Menurut Yoedha semua hal tersebut merupakan luapan kekesalan publik atas Polri yang dinilainya sebagai indikator kegeraman rakyat.
“Jadi lebih baik Presiden Jokowi selaku Kepala Negara sekaligus Panglima Tertinggi TNI, yang mereformasi Polri,” kata mantan Tim Forum Mahasiswa Pascasarjana UI yang merumuskan Pemisahan Polri dari ABRI pada tahun 1998 ini.
“Tanpa ada tindakan koreksi tegas dan luas atas oknum Polri, menunjukkan seakan memiliki sistem Internal sendiri yang tak tersentuh oleh pihak luar, seakan ada organisasi di dalam organisasi, maka itu sama saja membiarkan lembaga Polri akan direformasi dan dikoyak oleh ledakan amarah rakyat luas yang selama ini merasa dizalimi,” pungkasnya.
Diketahui sebelumna, Kapolda Jawa Timur Irjen Pol Nico Afinta menyatakan korban tewas akibat kerusuhan di Stadion Kanjuruhan Kepanjen, Kabupaten Malang tercatat 127 orang. Dan dua di antaranya petugas Polri, namun update terakhir, kini menjadi 174 korban jiwa.
Statemen Lengkap GBN
Dukungan dan loyallitas memang layak diberikan. Tapi aksi kekerasan, terutama oleh suporter, apalagi dalam event olahraga justru cermin buruk ketidaksportifan.
Duka dan keprihatinan GBN ini bukan hanya atas ratusan korban jiwa yang sia-sia. Namun terutama atas sirnanya nilai sportivitas dan budaya ksatria di Indonesia.
Tragedi kemanusiaan dan budaya kekerasan ini merupakan peringatan keras tanpa ampun atas:
1. Kelalaian aparat yang tidak bersikap antisipatif, terutama dari pihak intelijen dan reserve yang kurang menyiapkan langkah preventif sedini mungkin.
2. Penyelenggara pertandingan yang kurang bertanggung jawab, karena cenderung mengejar keuntungan materil semata.

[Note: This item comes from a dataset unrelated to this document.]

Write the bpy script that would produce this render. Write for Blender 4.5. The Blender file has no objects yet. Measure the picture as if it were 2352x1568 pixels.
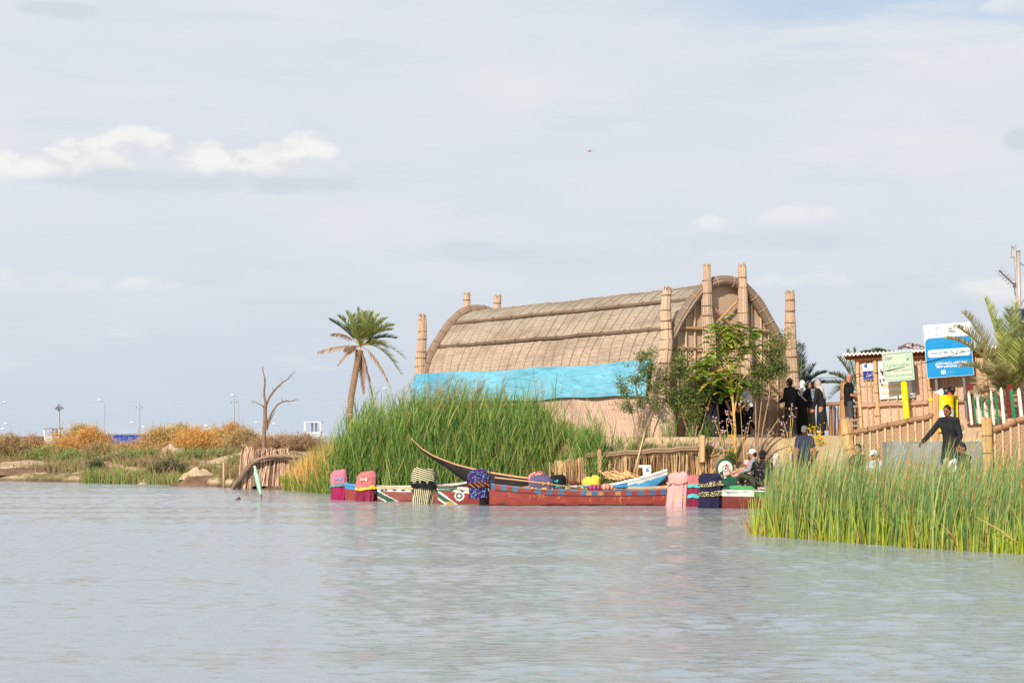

3. Sikap pemilik klub yang lepas tangan, nyaris tidak pernah memberikan edukasi dan pentingnya budaya anti kekerasan, jiwa ksatria dan sportsmanship terhadap para pendukung atau fans klub mereka.
4. Kegagalan tupoksi Kementerian Pemuda dan Olahraga dalam melakukan pembinaan olahraga, terutama atas berbagai Cabor yang terindikasi dikuasai oleh mafia judi. Juga atas tupoksi Kemenpora RI dalam menanamkan nilai-nilai luhur olahraga sebagai salah satu instrumen juang nation and character building.
5. Seluruh elemen bangsa Indonesia agar mau lagi kembali bersikap jujur, sportif dan ksatria, terutama dalam menghadapi kekalahan, tanpa mengedepankan lagi jiwa korsa yang tidak pada tempatnya, apalagi secara berlebihan.
Untuk itu GBN mendesak agar tragedi ini segera diusut tuntas sehingga jelas siapa saja yang wajib bertanggungjawab atas 174 nyawa yang tewas percuma itu.
Semoga hari esok, dunia olahraga Indonesia bisa sehat membaik, dan menjunjung budaya sportifitas, tidak lagi didominasi oleh mafia judi dan petualang yang mempolitisaai olahraga.